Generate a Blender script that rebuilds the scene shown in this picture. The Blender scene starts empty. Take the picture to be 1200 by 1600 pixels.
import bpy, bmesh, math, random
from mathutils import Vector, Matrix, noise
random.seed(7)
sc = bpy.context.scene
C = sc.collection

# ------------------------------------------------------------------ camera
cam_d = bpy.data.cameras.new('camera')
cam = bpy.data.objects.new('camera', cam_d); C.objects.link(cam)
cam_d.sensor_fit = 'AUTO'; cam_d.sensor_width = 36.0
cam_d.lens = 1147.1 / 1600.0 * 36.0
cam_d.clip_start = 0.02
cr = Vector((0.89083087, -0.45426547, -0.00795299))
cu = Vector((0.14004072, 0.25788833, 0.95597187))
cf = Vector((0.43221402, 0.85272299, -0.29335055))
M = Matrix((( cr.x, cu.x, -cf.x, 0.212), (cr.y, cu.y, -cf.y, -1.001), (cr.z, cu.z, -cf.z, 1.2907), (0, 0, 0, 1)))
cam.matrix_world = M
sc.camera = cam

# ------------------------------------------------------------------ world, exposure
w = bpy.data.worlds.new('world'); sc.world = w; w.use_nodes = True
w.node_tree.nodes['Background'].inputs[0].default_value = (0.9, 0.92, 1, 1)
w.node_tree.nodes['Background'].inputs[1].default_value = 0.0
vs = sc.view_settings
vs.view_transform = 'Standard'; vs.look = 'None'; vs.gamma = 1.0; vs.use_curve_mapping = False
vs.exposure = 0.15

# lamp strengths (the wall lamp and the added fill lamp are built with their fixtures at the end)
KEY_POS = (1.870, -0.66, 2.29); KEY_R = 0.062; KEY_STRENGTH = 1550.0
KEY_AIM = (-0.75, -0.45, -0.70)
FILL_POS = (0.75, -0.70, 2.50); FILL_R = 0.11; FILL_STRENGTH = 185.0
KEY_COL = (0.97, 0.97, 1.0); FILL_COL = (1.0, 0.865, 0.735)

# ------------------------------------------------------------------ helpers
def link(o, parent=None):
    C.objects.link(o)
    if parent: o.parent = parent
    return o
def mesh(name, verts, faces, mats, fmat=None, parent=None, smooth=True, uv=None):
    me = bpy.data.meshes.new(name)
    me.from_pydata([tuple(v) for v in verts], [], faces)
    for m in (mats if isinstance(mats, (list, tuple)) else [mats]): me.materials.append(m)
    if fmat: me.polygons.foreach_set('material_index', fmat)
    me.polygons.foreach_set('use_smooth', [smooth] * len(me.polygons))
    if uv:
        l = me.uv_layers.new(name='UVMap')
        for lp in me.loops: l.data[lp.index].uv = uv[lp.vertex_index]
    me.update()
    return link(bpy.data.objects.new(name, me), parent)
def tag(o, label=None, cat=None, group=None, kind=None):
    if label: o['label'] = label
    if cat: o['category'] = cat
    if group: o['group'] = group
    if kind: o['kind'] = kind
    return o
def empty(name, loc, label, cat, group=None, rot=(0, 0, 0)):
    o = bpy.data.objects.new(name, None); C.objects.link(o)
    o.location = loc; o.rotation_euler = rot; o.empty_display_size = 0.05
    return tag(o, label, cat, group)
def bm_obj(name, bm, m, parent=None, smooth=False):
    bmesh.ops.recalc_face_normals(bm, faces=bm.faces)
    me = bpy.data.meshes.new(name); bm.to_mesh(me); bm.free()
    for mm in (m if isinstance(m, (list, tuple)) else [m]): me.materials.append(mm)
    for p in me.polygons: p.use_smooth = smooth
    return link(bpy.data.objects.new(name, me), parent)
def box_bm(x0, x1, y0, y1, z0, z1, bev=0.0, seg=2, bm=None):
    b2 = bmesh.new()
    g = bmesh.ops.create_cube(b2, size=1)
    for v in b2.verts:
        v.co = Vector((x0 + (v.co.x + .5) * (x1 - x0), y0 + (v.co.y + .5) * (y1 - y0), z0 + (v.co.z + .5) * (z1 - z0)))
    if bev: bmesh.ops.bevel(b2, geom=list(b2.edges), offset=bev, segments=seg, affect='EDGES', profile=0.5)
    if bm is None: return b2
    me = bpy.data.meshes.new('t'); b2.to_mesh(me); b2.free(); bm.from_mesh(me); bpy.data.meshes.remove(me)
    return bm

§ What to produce
Pull every line containing the word "scene" out of the material and copy it.

§ The response
Generate a Blender script that rebuilds the scene shown in this picture. The Blender scene starts empty. Take the picture to be 1200 by 1600 pixels.
sc = bpy.context.scene